Day of testing

Last weekend I finally got the chance to take the Thorn out for a little ride – with CELTA and work it’s almost impossible to make time for anything else so I was looking forward to Sunday morning like a dog craves his bone.

So after class on Saturday I packed the panniers with everything I needed to make a breakfast and a coffee along with some extra bits to add some weight to the bike and went to bed in eager anticipation.

Sunday morning I “slept in” till 0730 (this is my life atm) and it was cold and foggy outside…so much for a hot forecast. Oh well, on with the warm stuff and away we go.

First impressions down Coppermill lane…if my thousand mile wide smile was anything to go by, you know what I’m saying. The glare was so bright it attracted flying things to meet their maker.

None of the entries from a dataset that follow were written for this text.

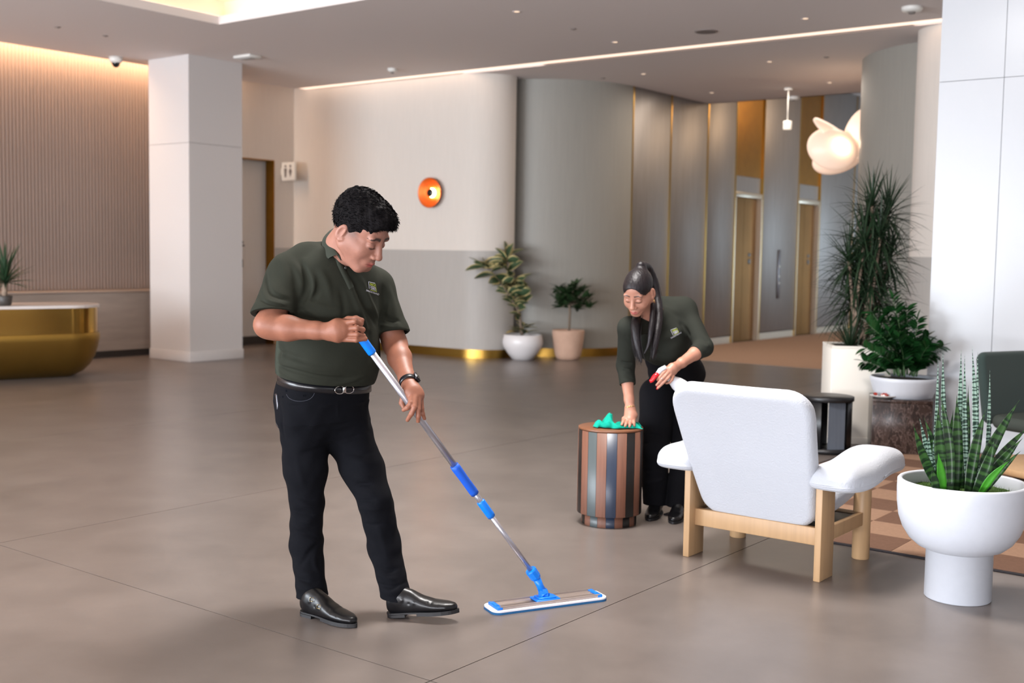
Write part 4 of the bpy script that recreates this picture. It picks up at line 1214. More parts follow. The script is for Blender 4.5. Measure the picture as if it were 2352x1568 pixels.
for a in [((2141, 1128), (2155, 817), 5.00, 5.02, .017, M_SNL, .004), ((2180, 1120), (2166, 802), 5.05, 5.08, .024, M_SNL, -.010), ((2196, 1125), (2208, 802), 5.02, 5.02, .026, M_SNL, .002),
          ((2222, 1125), (2216, 812), 4.95, 4.98, .020, M_SNL, -.006), ((2243, 1130), (2233, 795), 4.93, 4.95, .026, M_SNL, .004), ((2236, 1125), (2246, 805), 5.0, 5.03, .020, M_SNL, .002), ((2262, 1125), (2274, 848), 4.97, 4.97, .017, M_SNL, .004),
          ((2170, 1128), (2155, 930), 4.90, 4.86, .044, M_SNA, -.010), ((2182, 1130), (2160, 905), 4.88, 4.90, .040, M_SNA, .012), ((2195, 1130), (2198, 905), 4.95, 4.92, .046, M_SNA, .0), ((2206, 1128), (2213, 888), 5.02, 5.02, .032, M_SNA, .0),
          ((2160, 1128), (2097, 972), 4.92, 4.82, .036, M_SNA, -.012), ((2165, 1125), (2122, 958), 5.02, 5.0, .034, M_SNA, .010), ((2150, 1125), (2112, 960), 5.06, 5.05, .028, M_SNL, .0),
          ((2222, 1130), (2264, 940), 4.90, 4.92, .044, M_SNA, -.010), ((2232, 1130), (2342, 918), 4.93, 4.95, .046, M_SNA, -.016), ((2245, 1130), (2368, 975), 4.95, 4.98, .036, M_SNA, -.020), ((2250, 1132), (2350, 1005), 4.89, 4.86, .042, M_SNA, -.012),
          ((2240, 1132), (2284, 1008), 4.85, 4.84, .048, M_SNA, .006), ((2256, 1134), (2345, 1035), 4.86, 4.84, .030, M_SNA, -.010), ((2250, 1136), (2318, 1058), 4.82, 4.76, .030, M_SNB, -.012), ((2166, 1130), (2155, 1040), 4.82, 4.78, .034, M_SNB, .0),
          ((2152, 1132), (2140, 1075), 4.80, 4.77, .030, M_SNA, .0), ((2176, 1130), (2190, 940), 5.03, 5.06, .034, M_SNA, -.008), ((2212, 1130), (2224, 884), 5.06, 5.08, .028, M_SNA, .004), ((2145, 1128), (2132, 990), 4.98, 4.96, .024, M_SNL, -.004)]:
    snake_leaf(*a)

# --- variegated rubber plant in the white bowl, by the drum wall
M_RGR = mat('variegated_leaf_green', lin(58, 78, 52), rough=0.4)
M_RCR = mat('variegated_leaf_cream', lin(196, 178, 124), rough=0.45)
M_STM = mat('grey_brown_stem', lin(120, 104, 88), rough=0.8)
wp = fl(1200, 826); wp = Vector((wp.x, wp.y + 0.03, 0))
rp_ = thing('rubber_plant', 'variegated rubber plant in a round white bowl by the curved grey wall', 'potted plant', wp)
k = wp.y / FPX
pot(rp_, [(0, 0), (0.12, 0), (0.14, 0.006), (0.21, 0.09), (0.265, 0.175), (0.280, 0.225), (0.278, 0.27), (0.262, 0.345), (0.255, 0.35), (0.245, 0.345), (0.24, 0.32)], mat('white_glazed_bowl', lin(226, 222, 222), rough=0.3), 0.315, 0.24, nm='bowl')
lf = leaf_mesh('leaf', M_RGR, 0.25, 0.135, droop=0.18, m2=M_RCR)
rs = random.Random(12)
def px_rel(px, py, dy=0.0): return at(px, py, wp.y + dy) - wp
stems = [[(1197, 770), (1192, 720), (1170, 680), (1150, 650), (1128, 622), (1110, 612)], [(1197, 770), (1190, 710), (1176, 660), (1165, 620), (1164, 590)], [(1200, 770), (1196, 735), (1190, 700), (1182, 672), (1180, 650)]]
for si, st in enumerate(stems):
    pts = curve_pts([px_rel(x, y, (-0.10, 0.06, 0.0)[si] * (i / 5)) for i, (x, y) in enumerate(st)], 24)
    MB().tube(pts, [0.013 - 0.008 * i / 23 for i in range(24)], 8).build('stem', M_STM, rp_)
    for i in range(6, 24):
        for q in range(1 if i < 20 else 3):
            a = rs.uniform(0, 6.28); d = Vector((math.cos(a), math.sin(a) * .5 - .35, rs.uniform(-0.1, 0.9)))
            place_leaf(lf, rp_, pts[i], d, rs.uniform(-1.3, 1.3), rs.uniform(0.7, 1.15) * (0.8 if i < 12 else 1.0))
for i in range(16):
    a = rs.uniform(0, 6.28)
    place_leaf(lf, rp_, Vector((0.03 * math.cos(a), 0.03 * math.sin(a), 0.33 + rs.uniform(0, .14))), (math.cos(a), math.sin(a), rs.uniform(.1, .7)), 0, rs.uniform(.6, .95))
lfy = leaf_mesh('leaf', mat('yellow_leaf', lin(206, 176, 50), rough=0.5), 0.16, 0.08)
place_leaf(lfy, rp_, px_rel(1186, 762, -0.1), (-0.9, -0.4, 0.15), 0, 1.0)

# --- small round-headed tree in the terracotta pot
tp = fl(1305, 827); tp = Vector((tp.x, tp.y + 0.12, 0))
tp_ = thing('potted_tree', 'small dark-leaved tree in a pale terracotta pot by the curved grey wall', 'potted plant', tp)
M_TER = mat('pale_terracotta', lin(196, 160, 138), rough=0.85, noise_amt=0.10, noise_scale=8)
pot(tp_, [(0, 0), (0.13, 0), (0.155, 0.010), (0.18, 0.06), (0.20, 0.16), (0.218, 0.30), (0.225, 0.40), (0.222, 0.412), (0.205, 0.412), (0.20, 0.40), (0.198, 0.36)], M_TER, 0.375, 0.198)
lf2 = leaf_mesh('leaf', mat('dark_glossy_leaf', lin(40, 62, 34), rough=0.4, noise_amt=0.2, noise_scale=4), 0.17, 0.066, droop=0.1)
def q_rel(px, py, dy=0.0): return at(px, py, tp.y + dy) - tp
trunk = curve_pts([q_rel(1307, 758), q_rel(1308, 735), q_rel(1309, 715), q_rel(1307, 700)], 10)
MB().tube(trunk, 0.017, 8).build('trunk', M_STM, tp_)
for i, (ex, ey, dy) in enumerate([(1283, 662, .05), (1296, 672, -.1), (1322, 655, 0), (1312, 668, .12), (1352, 682, -.05), (1345, 700, .1), (1280, 690, -.08), (1336, 668, .05), (1300, 690, .15), (1320, 690, -.14), (1355, 706, -.1), (1290, 706, .1), (1325, 712, 0.08)]):
    pts = curve_pts([trunk[-1], (trunk[-1] + q_rel(ex, ey, dy)) / 2 + Vector((0, 0, .02)), q_rel(ex, ey, dy)], 10)
    MB().tube(pts, [0.007 - 0.0004 * j for j in range(10)], 6).build('branch', M_STM, tp_)
    for j in range(3, 10):
        for q in range(2 if j < 8 else 5):
            a = rs.uniform(0, 6.28); d = Vector((math.cos(a), math.sin(a) * .7 - .15, rs.uniform(-0.2, 1.1)))
            place_leaf(lf2, tp_, pts[j], d, rs.uniform(-.6, .6), rs.uniform(0.6, 1.05))

# --- leafy plant (round-headed, feathered stems) in the white bowl on the marble block
zc_ = mb_t.matrix_basis @ Vector((mside * 0.56, mside * 0.56, MZ))
zz = thing('zz_plant', 'glossy dark green plant with feathered stems in a wide white bowl on the marble block', 'potted plant', zc_)
MB().lathe([(0, 0), (0.205, 0), (0.212, 0.005), (0.232, 0.055), (0.250, 0.125), (0.255, 0.150), (0.250, 0.155), (0.240, 0.155), (0.235, 0.14)], 72).build('planter', M_PLW, zz)
MB().lathe([(0, 0.135), (0.236, 0.13)], 40).build('soil', M_SOIL, zz)
M_ZZ = mat('glossy_dark_leaf', lin(26, 66, 30), rough=0.25, spec=0.6, noise_amt=0.25, noise_scale=9)
lz = leaf_mesh('leaf', M_ZZ, 0.088, 0.046, n=6, droop=0.12)
M_ZS = mat('green_stem', lin(70, 100, 60), rough=0.5)
zY = zc_.y
def z_rel(px, py, dy): return at(px, py, zY + dy) - zc_
rs = random.Random(21)
zz_tips = [(2050, 686, 0), (2030, 720, .1), (2108, 735, -.05), (2082, 712, .05), (2160, 797, -.1), (2128, 775, .05), (2145, 815, .0), (1995, 745, -.1), (2012, 775, .12), (1990, 800, -.05), (2120, 800, .12), (2070, 740, .15), (2040, 760, -.15), (2095, 790, -.18), (2005, 720, .05), (2135, 790, -.15), (2062, 775, -.2), (1985, 830, .05), (2110, 835, -.15), (2030, 820, -.2), (2075, 830, -.22)]
for i, (tx_, ty_, dy) in enumerate(zz_tips):
    tip = z_rel(tx_, ty_, dy); a = rs.uniform(0, 6.28)
    b0 = Vector((tip.x * 0.22 + 0.04 * math.cos(a), dy * .4 + 0.04 * math.sin(a), 0.165))
    mid_ = Vector((b0.x + (tip.x - b0.x) * 0.35, b0.y + (tip.y - b0.y) * .35, 0.165 + (tip.z - 0.165) * 0.6))
    pts = curve_pts([b0, mid_, tip], 20)
    MB().tube(pts, [0.0075 - 0.0003 * j for j in range(20)], 6).build('stem', M_ZS, zz)
    for j in range(5, 20):
        d = (pts[j] - pts[j - 1]).normalized()
        s_ = d.cross(Vector((0.3 * math.sin(i), 1, 0.2))).normalized()
        for q in (-1, 1):
            dd = (d * 0.75 + s_ * q + Vector((0, -0.25, 0.05))).normalized()
            place_leaf(lz, zz, pts[j], dd, rs.uniform(-.7, .7), rs.uniform(0.75, 1.15))
    place_leaf(lz, zz, pts[-1], (pts[-1] - pts[-3]), 0, 1.0)

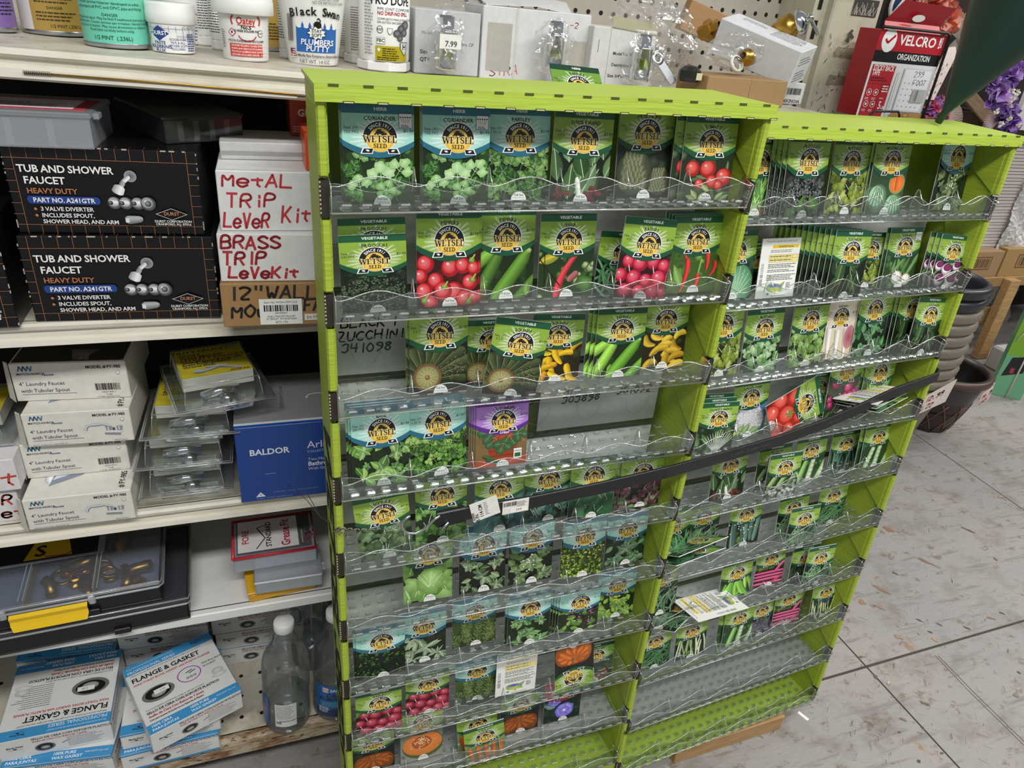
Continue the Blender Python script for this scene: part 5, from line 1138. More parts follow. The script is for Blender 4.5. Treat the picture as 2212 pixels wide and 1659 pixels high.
# ================================================================ GOODS ON THE SHELVES
def face(m, W, D, H, which, mt):
    if which == 'front': return Cv(m, flat((0, 0, 0), (1, 0, 0), (0, 0, 1), .001), mt), W * 1000, H * 1000
    if which == 'top': return Cv(m, flat((0, 0, H), (1, 0, 0), (0, 1, 0), .001), mt), W * 1000, D * 1000
    if which == 'top180': return Cv(m, flat((W, D, H), (-1, 0, 0), (0, -1, 0), .001), mt), W * 1000, D * 1000
    if which == 'right': return Cv(m, flat((W, 0, 0), (0, 1, 0), (0, 0, 1), .001), mt), D * 1000, H * 1000
    if which == 'left': return Cv(m, flat((0, D, 0), (0, -1, 0), (0, 0, 1), .001), mt), D * 1000, H * 1000
def carton(name, label, cat, W, D, H, loc, yaw=0, col='e6e5e0', mt='card', art=None, group=None, tilt=(0, 0), b=.0012, wear=None):
    m = M(); m.box(0, W, 0, D, 0, H, mt, col, b=b)
    for k, fn in (art or {}).items():
        c, w, h = face(m, W, D, H, k, mt); fn(c, w, h)
    if wear:
        rg = random.Random(W + H)
        for k in range(14):
            t = rg.random(); x = t * W; l = rg.uniform(.001, .007)
            m.box(x, min(W, x + l), -.0003, .0009, H - .0012, H + .0002, mt, wear)
            if k < 8: z = rg.random() * H; m.box(W - .001, W + .0002, -.0003, .0008, z, min(H, z + l), mt, wear); m.box(-.0002, .001, -.0003, .0008, z, min(H, z + l * .7), mt, wear)
    o = m.build(name); o.location = loc; o.rotation_euler = (tilt[0], tilt[1], yaw)
    return tag(o, label, cat, group)
def pxbox(bl, br, tp, z):
    A = atz(*bl, z); B = atz(*br, z); U = (B - A); W = U.length; U.normalize(); N = V((-U.y, U.x, 0)); T = atp(*tp, A, N)
    return A, math.atan2(U.y, U.x), W, T.z - z
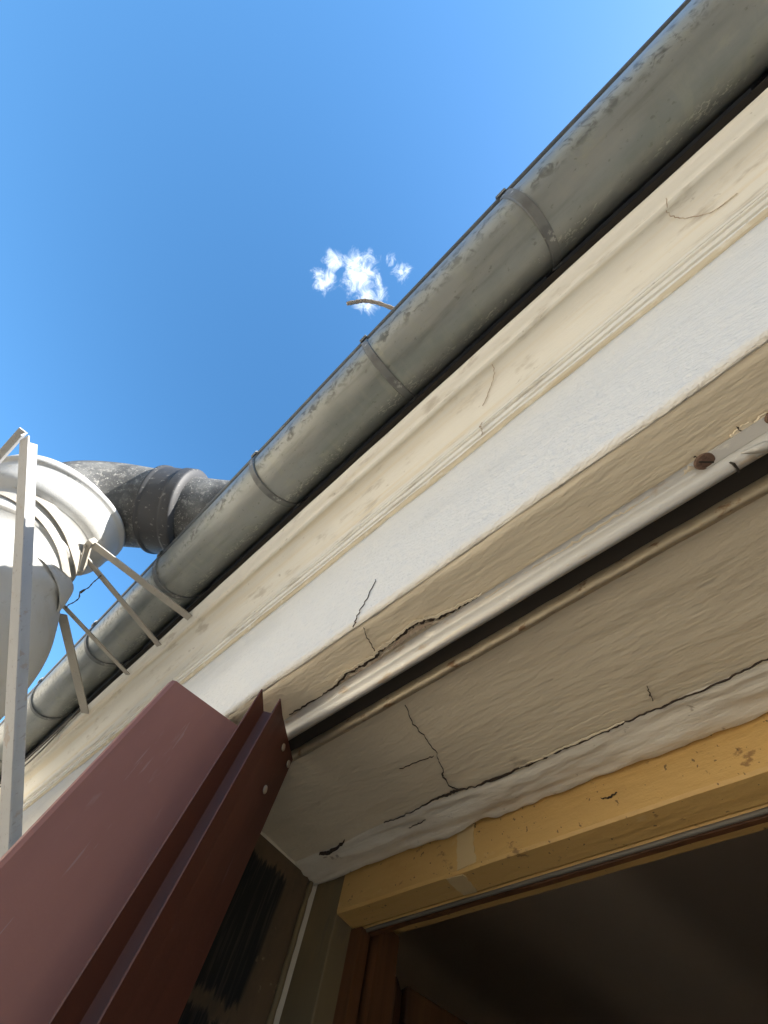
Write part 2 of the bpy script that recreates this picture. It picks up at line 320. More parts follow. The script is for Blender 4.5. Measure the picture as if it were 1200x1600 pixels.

This bike is something else. It makes the dream real. It makes all my troubles disappear. It makes my pants wet.

It’s so comfortable to ride. It’s hard to describe but it’s a beast this bike, right, but under pedal…it’s so smooth, it’s so comfortable…it’s a dream ride, and I’m so lucky to be able to have one.

Back to the ride – so I head down Coppermill Lane, left on the canal heading south towards the Hackney Marshes. There’s hardly a soul about, it’s glorious. Do the loop around the marshes and the half marathon is on, thousands of people converging and this bike turns heads!

The road ahead is blocked and I stop to ask the blokes in bright jackets if I can ride through and they’re proper friendly and helpful, what the hell?!? What is this thing between my legs? Does it omit an aura that seeps into it’s rider and folk who surround her and fill them with joy? Sure, they tell me, the road is yours, so on I forge through the crowds where it parts to let me through…

Around the back of the marsh and I find my spot, rest the bike up against the posts and get the Dragonfly on the go…and I struggle to get the thing going! I had just got a firesteel for lighting the stove up and I’m struggling to make some sparks, and each time I strike I knock the stove…so, stop, think, look at the firesteel a bit closer, check how it works, ok, nice, try again, woof, we have a flame, happy days. Get the pot on, boil some water, chuck in the oats, cinnamon and sugar, cook and eat…yeah, not bad for a first effort. Next, coffee. Setup the Bialetti and…damn…it don’t fit on the stove, it’s too small…hmmm, wiggle the stove legs a bit, and it juuuuuuuust fits on and it brews in no time. Sa-weeeeet.

So I chill in the park for a bit, watch the people do their jogging, their dog walking, their cycling, and it’s peaceful (if I ignored the booming half marathon tannoy urging the participants on), and finally, the sun comes out and it’s warm…which prompts me to pack and ride a bit more. So up the canal, heading north and this bike urges exploration, she takes me to little places I’ve not been before, through a muddy path I’d always avoided, into a park I’d only ever ridden past…me and my Thorn are going to get on I think.

But, as CELTA duty called, I needed to get back…but, as the sun was out and I had some boerewors I had to make a fire for lunch, and while waiting, why not test out the tarp.

Nice right??? 🙂

Can’t wait to get on me bike and ride! 🙂

Some more pics from that day:

Tough times, scary times

CELTA is tough, seriously tough. Had my worst day so far yesterday. My third lesson and we got our assignment 1 back. First, the lesson was a fail…second, the assignment was a total fail. I just couldn’t get my head around that lesson from the moment I got the TP points…it totally confused me and I just could not wrap my mind around it and by the time for the lesson arrived, I was not confident in my LP at all…and it showed. Some of the lesson was good, the problem was I didn’t finish it with the practice stage as I ran out of time.

The assignment though – total fail and so, so depressing as the amount of time I spent on that was ridiculous…I expected a resubmit but not such an extensive one. It’s this that’s making think that I’m not able to do this course…tough times. My next lesson is next week and we’ve been given assignment 2 which is even more of a monster…

Scary times…next week Monday, I resign…I know it’s the right thing to do, just thinking of doing it feels ridiculously amazing, then thinking about it too much feels totally unbelievably scary…thinking of all the comforts that I’ll be sacrificing, the salary, all the stuff I’ve accumulated, gone…

And tomorrow I’m in Bridgwater at the Thorn shop to collect my bicycle that’s going to take me to these amazing places. Thoughts like, what if I can’t do it? what if I hate it? what do I do then? What do I do after? often float in my conscience…and it’s so, so, so hard to focus on what makes it feel so, so right – the real life experiences, the possibility that ANYTHING can happen, anything. The people I’m going to meet, the sights I am going to see – does that not transcend comforts, money, stuff? Fuck yes I have to remind myself…fuck yes.